JAKARTA – Kuasa Hukum Koperasi Produsen Petani Sawit Makmur(KOPPSA-M) telah melaporkan Tiga Majelis Hakim Pengadilan Negeri Bangkinang yang memimpin persidangan gugatan perdata PT Perkebunan Nusantara(PTPN) IV Regional III ke Badan Pengawas Mahkamah Agung(MA) dan Komisi Yudisial(KY).
“Kita minta Mahkamah Agung dan Komisi Yudisial untuk mengikis semua perilaku hakim non-integritas yang ada di lembaga peradilan di tanah air,” kata Ketua Tim Kuasa Hukum KOPPSA-M, Armilis Ramaini, S.H, Armilis seperti dalam siaran pers yang diterima SwaraKepri, Jumat 30 Mei 2025.
Seperti diketahui, pada Rabu (28/5) lalu, Majelis Hakim di Pengadilan Negeri Bangkinang mengabulkan gugatan PTPN IV atas klaim dana talangan sebesar 140 miliar rupiah dan sita terhadap tanah masyarakat Pangkalan Baru anggota Koperasi KOPPSA-M.
Menurut Armilis, putusan tersebut jauh dari rasa keadilan, tidak saja membuat petani merasa tertindas, juga aneh bin ajaib. Dalam putusan tersebut memerintahkan anggota koperasi yang sudah meninggal harus ikut membayar dana talangan itu.
“Makanya, majelis hakim-nya kami laporkan ke Bawas MA dan KY. Kita tidak ingin masyarakat pencari keadilan menjadi korban susulan oleh para hakim bermental korup seperti ini,” tegasnya.
Armilis menyebut, jauh-jauh hari sebenarnya, pihaknya sudah memprediksi lahirnya putusan aneh yang memenangkan PTPN atas petani anggota KOPPSA-M itu. Sebab dari semua prosesi dan tahapan persidangan selama ini, majelis hakim dianggap berpihak kepada penggugat.
“Tidak mungkin kan, proses persidangan yang berpihak melahirkan putusan yang adil.

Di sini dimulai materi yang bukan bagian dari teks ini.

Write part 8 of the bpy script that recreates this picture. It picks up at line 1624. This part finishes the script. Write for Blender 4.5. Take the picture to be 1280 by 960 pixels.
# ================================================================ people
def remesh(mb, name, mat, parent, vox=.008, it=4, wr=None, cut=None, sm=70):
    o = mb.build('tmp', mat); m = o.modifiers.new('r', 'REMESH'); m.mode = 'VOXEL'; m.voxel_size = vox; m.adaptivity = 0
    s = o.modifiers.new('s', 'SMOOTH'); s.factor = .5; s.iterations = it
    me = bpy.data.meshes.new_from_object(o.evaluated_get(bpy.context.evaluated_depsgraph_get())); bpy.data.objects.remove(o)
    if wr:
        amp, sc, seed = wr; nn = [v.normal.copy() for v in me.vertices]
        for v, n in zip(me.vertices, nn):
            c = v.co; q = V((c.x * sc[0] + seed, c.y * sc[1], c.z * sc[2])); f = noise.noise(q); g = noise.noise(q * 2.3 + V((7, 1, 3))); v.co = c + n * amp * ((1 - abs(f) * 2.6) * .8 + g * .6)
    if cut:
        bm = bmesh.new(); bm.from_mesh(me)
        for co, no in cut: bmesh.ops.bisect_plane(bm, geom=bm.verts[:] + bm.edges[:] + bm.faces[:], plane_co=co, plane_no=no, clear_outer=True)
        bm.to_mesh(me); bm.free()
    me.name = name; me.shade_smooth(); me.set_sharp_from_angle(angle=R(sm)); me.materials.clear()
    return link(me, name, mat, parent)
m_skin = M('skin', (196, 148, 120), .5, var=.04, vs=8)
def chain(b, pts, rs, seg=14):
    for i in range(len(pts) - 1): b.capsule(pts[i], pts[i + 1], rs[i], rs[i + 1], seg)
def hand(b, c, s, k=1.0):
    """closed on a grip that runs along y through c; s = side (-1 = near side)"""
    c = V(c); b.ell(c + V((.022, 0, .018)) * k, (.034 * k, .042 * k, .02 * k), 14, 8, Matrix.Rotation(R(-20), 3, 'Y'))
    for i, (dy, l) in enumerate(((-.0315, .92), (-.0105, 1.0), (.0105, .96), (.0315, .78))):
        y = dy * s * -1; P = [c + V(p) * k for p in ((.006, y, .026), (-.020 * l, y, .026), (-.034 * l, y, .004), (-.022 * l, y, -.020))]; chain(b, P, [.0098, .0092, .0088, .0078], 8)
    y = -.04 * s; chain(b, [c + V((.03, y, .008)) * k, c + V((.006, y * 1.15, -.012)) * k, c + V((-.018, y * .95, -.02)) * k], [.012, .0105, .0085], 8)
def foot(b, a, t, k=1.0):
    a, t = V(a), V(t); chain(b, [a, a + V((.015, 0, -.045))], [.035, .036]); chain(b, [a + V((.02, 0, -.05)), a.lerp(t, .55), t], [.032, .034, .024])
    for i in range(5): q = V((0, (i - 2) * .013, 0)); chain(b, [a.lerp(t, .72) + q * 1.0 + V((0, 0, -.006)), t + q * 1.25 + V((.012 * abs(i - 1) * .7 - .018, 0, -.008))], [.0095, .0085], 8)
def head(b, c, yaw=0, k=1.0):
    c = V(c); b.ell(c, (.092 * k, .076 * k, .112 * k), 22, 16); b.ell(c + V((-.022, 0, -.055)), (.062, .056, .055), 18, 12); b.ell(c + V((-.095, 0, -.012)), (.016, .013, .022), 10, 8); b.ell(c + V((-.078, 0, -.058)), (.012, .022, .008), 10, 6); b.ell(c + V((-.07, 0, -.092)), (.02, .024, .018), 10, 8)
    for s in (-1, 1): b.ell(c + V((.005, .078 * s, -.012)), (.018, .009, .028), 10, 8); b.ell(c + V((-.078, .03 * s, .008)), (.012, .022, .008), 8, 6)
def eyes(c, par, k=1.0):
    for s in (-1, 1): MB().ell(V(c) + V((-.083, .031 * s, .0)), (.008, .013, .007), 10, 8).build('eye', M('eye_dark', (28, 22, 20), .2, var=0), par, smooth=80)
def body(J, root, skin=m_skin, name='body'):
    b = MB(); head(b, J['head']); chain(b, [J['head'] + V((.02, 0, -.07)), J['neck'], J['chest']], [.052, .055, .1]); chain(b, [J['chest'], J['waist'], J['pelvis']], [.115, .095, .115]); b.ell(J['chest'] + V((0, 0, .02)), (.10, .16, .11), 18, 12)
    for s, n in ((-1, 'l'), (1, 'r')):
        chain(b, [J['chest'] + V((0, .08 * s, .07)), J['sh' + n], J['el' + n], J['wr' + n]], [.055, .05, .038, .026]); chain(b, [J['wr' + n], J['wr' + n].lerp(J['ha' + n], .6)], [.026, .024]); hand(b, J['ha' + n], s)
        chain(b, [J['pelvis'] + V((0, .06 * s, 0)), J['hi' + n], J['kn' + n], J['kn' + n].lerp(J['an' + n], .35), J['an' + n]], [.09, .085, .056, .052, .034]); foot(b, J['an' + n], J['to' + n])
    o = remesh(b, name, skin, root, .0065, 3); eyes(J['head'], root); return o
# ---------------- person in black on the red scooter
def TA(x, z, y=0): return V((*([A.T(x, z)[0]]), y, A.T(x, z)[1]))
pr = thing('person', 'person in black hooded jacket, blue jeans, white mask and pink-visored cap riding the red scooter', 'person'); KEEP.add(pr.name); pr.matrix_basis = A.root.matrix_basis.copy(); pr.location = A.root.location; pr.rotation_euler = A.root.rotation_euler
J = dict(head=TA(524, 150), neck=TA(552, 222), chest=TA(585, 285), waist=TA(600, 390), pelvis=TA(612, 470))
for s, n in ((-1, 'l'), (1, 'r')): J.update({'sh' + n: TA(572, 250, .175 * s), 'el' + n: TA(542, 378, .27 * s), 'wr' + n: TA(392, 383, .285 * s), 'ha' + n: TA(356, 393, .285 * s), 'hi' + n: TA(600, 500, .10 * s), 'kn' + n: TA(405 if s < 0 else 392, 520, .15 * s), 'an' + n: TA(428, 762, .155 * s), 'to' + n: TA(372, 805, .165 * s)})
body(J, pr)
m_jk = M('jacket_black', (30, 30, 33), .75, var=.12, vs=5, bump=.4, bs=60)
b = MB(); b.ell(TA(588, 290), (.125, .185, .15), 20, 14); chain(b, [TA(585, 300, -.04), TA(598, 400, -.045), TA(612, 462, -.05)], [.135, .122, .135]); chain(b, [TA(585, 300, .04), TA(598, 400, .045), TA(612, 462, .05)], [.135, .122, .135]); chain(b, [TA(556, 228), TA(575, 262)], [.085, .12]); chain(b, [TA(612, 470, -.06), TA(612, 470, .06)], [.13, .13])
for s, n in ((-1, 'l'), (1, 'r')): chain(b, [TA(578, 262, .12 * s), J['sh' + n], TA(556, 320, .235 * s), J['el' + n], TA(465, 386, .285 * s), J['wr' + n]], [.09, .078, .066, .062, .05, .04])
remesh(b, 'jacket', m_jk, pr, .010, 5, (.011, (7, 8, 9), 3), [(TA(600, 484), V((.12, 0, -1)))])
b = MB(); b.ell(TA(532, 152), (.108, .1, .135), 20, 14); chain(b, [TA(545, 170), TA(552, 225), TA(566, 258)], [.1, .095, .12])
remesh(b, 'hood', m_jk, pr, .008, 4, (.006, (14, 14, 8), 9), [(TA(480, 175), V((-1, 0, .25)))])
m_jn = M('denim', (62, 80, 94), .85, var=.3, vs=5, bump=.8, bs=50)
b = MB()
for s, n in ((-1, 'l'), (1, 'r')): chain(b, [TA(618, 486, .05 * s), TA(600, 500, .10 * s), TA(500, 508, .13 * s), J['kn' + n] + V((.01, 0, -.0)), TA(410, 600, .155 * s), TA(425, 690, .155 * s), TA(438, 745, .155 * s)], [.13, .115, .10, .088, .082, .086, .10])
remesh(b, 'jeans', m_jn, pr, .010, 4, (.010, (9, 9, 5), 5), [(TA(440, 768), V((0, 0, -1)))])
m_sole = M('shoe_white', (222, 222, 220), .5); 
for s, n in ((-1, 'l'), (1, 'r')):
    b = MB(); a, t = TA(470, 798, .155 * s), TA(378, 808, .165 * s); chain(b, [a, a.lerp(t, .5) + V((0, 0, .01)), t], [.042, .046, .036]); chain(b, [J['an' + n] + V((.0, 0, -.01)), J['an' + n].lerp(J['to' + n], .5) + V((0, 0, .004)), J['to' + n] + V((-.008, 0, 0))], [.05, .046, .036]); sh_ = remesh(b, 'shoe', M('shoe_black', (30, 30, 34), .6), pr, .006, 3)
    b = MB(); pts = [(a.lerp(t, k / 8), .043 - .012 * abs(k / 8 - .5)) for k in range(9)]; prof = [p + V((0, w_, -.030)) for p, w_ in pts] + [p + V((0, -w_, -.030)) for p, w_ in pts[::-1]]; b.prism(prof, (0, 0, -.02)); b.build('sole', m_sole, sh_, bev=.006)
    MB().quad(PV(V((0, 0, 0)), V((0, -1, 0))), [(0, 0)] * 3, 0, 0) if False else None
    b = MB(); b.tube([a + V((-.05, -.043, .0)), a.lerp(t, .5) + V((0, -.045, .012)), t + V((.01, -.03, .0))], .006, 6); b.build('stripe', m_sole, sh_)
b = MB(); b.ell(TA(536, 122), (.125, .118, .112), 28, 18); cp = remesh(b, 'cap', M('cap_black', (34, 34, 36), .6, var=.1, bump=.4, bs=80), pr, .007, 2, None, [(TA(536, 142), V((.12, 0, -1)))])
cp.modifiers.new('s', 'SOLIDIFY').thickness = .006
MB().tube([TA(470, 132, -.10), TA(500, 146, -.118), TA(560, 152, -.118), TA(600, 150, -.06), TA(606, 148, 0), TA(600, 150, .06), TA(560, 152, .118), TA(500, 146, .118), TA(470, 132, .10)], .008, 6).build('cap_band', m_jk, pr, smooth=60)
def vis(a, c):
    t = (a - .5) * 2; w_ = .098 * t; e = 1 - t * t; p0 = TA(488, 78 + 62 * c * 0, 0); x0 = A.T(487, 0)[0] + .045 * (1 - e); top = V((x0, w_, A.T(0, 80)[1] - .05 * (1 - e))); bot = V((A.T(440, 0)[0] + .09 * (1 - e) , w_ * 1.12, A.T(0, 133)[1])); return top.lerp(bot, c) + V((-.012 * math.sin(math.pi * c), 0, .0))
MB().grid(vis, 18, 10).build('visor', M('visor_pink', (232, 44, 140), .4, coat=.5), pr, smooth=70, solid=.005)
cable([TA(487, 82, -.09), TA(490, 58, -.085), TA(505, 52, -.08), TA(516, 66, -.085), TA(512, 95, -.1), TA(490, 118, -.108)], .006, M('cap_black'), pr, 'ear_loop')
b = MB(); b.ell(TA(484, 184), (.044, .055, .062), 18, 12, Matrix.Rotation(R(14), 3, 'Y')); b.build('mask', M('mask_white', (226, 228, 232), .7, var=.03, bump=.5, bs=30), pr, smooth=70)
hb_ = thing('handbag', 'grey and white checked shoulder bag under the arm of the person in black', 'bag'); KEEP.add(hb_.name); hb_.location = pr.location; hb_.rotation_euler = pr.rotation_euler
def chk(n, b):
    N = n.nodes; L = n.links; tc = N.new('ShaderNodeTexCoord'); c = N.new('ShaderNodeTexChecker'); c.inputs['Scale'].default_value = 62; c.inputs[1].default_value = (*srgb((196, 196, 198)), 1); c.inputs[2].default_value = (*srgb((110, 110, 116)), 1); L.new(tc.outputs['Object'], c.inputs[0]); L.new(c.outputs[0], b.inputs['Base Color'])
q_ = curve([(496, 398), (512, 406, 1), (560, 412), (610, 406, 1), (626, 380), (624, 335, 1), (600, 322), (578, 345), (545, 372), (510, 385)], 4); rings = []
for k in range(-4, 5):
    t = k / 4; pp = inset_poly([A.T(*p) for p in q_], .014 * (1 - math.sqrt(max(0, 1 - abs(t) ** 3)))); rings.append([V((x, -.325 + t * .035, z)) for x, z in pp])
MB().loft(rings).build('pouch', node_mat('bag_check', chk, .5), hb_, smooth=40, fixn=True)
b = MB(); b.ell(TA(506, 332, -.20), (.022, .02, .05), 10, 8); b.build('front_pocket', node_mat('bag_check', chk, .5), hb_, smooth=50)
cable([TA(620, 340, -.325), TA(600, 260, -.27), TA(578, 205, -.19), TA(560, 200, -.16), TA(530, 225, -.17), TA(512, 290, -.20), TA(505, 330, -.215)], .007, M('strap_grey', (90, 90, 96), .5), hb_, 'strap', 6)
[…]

Itu respon pertama kami atas putusan itu,” katanya.
Meski demikian, Armilis mengatakan pihaknya wajib menghormati putusan pengadilan. Tetapi, katanya, perilaku hakim yang diduga jauh dari sikap adil, juga harus dilawan.
“Sikap otoriter dan berat sebelah inilah, yang selalu dipertontonkan majelis. Baik saat sidang lapangan, maupun pemeriksaan saksi-saksi,” tegas Armilis.
Ia mengungkapkan bahwa selama proses persidangan majelis hakim dinilai membatasi hak-hak tergugat saat sidang lapangan (PS) dan pembatasan pada saksi yang hanya diberi dua kali kesempatan untuk bersaksi.
Sebenarnya kata dia, pihak Pengadilan Tinggi Riau sempat turun memantau dan mengawasi langsung persidangan. Sayangnya, kala persidangan didampingi pengawasan itu, proses persidangan sudah di penghujung. “Jadi praktis, terawasi hanya dua kali sidang,” katanya.
Kata Armilis, majelis hakim juga dinilai tidak menghargai keterangan Saksi Ahli. Baik Saksi Ahli dari Kementerian tentang koperasi maupun Saksi Ahli pihak Akademisi.